Buna bir cevap verebilmek için öfke sırasında bedenimizde neler değişiyor bir bakalım: İlk önce kalp atışımız hızlanıyor. Çünkü karşı karşıya kaldığımız durumu bir ölüm kalım savaşı gibi düşündüğümüzden daha hızlı kan akışıyla daha fazla enerjiye ve oksijene ihtiyacımız oluyor. Bunun için solunum hızımız da artıyor. Kaslarımız iyice gerginleşiyor. Adrenalin daha fazla salgılanıyor. Terleyen vücut artan ısımızı azaltmaya çalışıyor. Ama bu yeterli gelmiyor. Göz bebeklerimiz genişliyor ve düşman varsaydığımıza daha da dikkat kesiliyoruz. Atların koşarken taktığı gözlüğü takmış oluyoruz bir nevi. Bu noktada olayları objektif değerlendirmek gerçekten zor.
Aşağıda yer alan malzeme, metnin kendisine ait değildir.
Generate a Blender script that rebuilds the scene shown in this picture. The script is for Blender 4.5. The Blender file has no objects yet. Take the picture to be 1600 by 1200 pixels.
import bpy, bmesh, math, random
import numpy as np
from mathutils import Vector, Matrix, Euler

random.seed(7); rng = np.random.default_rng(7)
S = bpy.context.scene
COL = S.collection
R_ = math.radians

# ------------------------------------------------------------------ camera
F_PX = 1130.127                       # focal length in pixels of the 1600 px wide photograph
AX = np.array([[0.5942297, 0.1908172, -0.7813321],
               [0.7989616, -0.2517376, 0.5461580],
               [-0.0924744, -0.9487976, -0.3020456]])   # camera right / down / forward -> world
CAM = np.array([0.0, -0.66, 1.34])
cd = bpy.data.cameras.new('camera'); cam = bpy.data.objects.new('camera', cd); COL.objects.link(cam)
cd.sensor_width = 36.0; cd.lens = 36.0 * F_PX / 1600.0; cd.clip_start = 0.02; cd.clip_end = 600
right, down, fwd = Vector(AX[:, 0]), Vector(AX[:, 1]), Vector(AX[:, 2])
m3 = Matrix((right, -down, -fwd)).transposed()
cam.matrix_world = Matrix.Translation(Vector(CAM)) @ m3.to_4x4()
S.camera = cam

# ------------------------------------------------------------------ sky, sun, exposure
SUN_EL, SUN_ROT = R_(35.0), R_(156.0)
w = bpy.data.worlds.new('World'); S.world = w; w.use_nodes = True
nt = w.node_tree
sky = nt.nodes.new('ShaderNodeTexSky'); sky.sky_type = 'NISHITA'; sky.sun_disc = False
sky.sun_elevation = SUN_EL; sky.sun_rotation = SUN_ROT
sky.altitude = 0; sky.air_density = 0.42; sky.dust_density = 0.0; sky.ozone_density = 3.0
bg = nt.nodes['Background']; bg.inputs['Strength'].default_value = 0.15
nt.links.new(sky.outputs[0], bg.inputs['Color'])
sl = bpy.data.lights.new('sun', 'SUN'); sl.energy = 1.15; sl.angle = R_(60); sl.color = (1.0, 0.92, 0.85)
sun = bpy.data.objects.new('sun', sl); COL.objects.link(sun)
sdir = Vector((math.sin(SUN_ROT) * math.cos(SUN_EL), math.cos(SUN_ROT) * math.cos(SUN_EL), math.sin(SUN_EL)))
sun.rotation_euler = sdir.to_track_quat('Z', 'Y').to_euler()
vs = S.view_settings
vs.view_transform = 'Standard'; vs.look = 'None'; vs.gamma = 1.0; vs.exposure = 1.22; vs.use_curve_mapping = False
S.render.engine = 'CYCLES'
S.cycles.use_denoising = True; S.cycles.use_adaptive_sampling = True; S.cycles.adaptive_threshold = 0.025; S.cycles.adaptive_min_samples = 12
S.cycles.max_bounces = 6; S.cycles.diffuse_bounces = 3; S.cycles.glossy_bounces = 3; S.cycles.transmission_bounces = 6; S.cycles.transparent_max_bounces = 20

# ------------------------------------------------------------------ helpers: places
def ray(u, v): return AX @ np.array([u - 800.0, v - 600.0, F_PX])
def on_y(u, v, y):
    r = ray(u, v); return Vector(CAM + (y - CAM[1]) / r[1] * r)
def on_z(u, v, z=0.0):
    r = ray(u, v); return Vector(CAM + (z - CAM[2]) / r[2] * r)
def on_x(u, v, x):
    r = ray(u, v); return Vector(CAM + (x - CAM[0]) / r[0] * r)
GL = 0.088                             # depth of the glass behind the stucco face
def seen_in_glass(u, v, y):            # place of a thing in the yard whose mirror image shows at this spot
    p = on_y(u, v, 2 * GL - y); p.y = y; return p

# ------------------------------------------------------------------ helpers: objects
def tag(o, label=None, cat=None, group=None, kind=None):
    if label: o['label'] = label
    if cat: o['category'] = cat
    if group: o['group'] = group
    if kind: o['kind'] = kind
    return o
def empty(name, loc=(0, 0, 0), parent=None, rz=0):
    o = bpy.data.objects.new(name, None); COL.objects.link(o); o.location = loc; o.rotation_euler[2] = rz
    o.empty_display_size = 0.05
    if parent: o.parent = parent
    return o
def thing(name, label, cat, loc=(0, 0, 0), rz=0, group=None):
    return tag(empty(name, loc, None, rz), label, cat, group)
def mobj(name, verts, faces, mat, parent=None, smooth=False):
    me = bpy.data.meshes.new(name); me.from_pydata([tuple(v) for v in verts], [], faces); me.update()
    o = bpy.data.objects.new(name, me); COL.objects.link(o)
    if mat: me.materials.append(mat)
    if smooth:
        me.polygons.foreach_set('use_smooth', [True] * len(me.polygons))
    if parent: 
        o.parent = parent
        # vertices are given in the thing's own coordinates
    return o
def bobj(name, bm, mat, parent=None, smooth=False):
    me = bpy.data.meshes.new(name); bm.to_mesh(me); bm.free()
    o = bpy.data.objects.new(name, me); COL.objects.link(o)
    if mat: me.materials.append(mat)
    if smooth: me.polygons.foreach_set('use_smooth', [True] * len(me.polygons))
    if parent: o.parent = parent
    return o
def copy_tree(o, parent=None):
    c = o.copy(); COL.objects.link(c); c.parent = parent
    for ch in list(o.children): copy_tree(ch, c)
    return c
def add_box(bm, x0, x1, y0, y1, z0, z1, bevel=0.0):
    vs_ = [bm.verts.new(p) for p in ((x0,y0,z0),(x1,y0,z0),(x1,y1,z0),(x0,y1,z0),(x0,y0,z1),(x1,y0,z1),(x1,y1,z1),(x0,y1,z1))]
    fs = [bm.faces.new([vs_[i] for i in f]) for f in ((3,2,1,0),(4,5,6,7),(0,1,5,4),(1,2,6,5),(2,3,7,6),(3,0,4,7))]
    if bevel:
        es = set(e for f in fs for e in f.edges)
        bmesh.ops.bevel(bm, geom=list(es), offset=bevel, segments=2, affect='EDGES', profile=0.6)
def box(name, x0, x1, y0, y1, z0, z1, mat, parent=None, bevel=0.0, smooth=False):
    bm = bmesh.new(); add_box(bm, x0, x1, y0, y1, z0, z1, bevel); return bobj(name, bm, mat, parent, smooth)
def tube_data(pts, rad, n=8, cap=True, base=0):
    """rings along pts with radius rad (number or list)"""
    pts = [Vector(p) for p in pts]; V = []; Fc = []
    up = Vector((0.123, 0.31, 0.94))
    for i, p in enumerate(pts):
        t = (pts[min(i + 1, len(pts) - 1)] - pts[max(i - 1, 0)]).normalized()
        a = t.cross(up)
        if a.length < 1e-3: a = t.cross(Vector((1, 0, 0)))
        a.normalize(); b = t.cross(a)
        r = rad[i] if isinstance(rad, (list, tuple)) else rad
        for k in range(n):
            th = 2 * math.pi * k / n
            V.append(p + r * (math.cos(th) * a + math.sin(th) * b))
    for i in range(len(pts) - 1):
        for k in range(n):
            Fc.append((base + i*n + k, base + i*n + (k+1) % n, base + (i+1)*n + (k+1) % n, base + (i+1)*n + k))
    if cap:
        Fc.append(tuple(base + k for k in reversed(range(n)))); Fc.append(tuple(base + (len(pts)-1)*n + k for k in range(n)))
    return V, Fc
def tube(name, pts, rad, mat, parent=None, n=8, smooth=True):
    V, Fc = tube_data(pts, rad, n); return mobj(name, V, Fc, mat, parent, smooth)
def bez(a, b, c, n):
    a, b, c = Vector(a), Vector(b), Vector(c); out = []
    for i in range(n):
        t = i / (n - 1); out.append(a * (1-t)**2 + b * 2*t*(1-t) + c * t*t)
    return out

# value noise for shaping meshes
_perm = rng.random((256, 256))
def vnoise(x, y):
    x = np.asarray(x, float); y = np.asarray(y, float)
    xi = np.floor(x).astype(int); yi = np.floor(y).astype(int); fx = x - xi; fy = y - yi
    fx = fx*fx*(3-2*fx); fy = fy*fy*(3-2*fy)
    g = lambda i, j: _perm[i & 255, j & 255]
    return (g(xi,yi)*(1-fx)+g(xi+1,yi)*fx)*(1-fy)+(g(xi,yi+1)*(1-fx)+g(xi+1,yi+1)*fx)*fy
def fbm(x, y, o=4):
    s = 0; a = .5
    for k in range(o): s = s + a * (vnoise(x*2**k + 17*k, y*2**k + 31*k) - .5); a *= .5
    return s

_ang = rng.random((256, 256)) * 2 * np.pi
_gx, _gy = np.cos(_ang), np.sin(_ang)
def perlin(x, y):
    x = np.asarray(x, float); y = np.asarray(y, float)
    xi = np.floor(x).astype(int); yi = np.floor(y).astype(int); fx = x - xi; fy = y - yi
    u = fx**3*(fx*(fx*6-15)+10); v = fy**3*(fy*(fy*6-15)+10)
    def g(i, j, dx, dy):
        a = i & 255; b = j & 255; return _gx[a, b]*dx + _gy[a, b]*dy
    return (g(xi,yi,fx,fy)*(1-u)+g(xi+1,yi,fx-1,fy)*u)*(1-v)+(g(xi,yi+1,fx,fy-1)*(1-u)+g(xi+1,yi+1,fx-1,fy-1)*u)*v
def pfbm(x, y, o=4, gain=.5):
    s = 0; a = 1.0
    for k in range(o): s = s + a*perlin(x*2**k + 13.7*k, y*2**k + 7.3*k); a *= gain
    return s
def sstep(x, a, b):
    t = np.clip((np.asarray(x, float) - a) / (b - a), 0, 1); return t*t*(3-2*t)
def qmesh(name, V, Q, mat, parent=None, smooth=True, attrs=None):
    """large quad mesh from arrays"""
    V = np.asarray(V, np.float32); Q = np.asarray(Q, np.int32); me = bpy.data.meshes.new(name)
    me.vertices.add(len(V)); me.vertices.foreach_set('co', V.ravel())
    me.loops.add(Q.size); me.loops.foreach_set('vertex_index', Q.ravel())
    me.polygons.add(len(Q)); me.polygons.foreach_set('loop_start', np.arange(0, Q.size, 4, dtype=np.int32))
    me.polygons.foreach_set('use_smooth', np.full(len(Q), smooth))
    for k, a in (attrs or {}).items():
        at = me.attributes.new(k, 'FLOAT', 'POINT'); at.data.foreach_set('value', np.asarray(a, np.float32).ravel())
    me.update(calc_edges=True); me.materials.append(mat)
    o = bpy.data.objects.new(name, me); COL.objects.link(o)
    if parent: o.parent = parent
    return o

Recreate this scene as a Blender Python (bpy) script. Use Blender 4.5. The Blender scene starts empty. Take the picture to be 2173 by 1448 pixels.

İşimize yarayacak bilgilerden bir tanesi, bu durumda içimizde bir yerde değersizlik, haksızlık ve engellenmişlik değmiş olduğumuzun farkına varmaktır. Ve tam o anda kontrolsüz bir hale düşerek haklıyken haksız duruma düşünleri mi ararsınız yoksa sonradan pişman olanları mı yoksa acı içinde güçsüzlüğü ile yüzleşen birisini mi? Orada kimi bulursanız bulun aslında gerçek olan incinmiş ve ihtiyaçları karşılanmamış birisi olduğudur.  Orada artık bir yetişkin yoktur. Gerilemiş, aslında çok korkmuş biri vardır. Bunu bilmek belki diğer taraftan size yönelmiş öfkeyi anlamınıza yardımcı olur. Bu noktada en iyi şey bir süre uzaklaşmak olabilir, değerlendirmeleri sonradan yapmak kaydıyla.

Bazen de sinmiş öfkeniz hayata karşı isteksizliğinizle ve enerjinizdeki düşüşle kendini gösterebilir. Bu sefer öfkeye suçluluk duyguları da eşlik etmiş olur. Kendimize yönelttiğimiz öfke kendi yaşam enerjimizin düşmanıdır. Dışarı ifade edilmeyen öfke, içe yönelince öz eleştiriye, yanaktan usulca süzülen gözyaşlarına eşlik eder.

Önce öfkenizi tanımanız gerekir ilk çözüm basamağı bu duygusal durumun farkında olmanızdır. Ve ikincisi öfke bir stres yarattığında mutlaka ve mutlaka yeni düşünce modeline ihtiyacınız olduğunuzdur. Kafanızda kendi kendinize yaftaladığınız iyi kötü diye belledikleriniz her neyse onlara şöyle bir bakmak gerekebilir.

Ve asıl sormanız gereken soru şudur: Gerçekte durumdan ve kişiden bağımsız neye öfkelisiniz? Neden incindiniz? Peki bu kalbi kırılan çocuk için bağırmak çağırmak çözüm mü? O ufacık çocuğun sesini duymaya başladığınızda öfkenizle konuşuyor olacaksınız. Ve bir ebeveyn gibi onu serin bir akıl ile yönlendirdiğinizde gidecek yeri sadece sizin sıcacık kollarınız olacaktır! Buddha’nın kelimeleri en güzel noktayı koyuyor. “Nefreti nefret ile sonlandıramazsınız, nefretinizi ancak şefkatle sonlandırabilirsiniz.”

---

[1] Denemeler, Montaigne, Türkiye İş Bankası Yayınları, s. 236.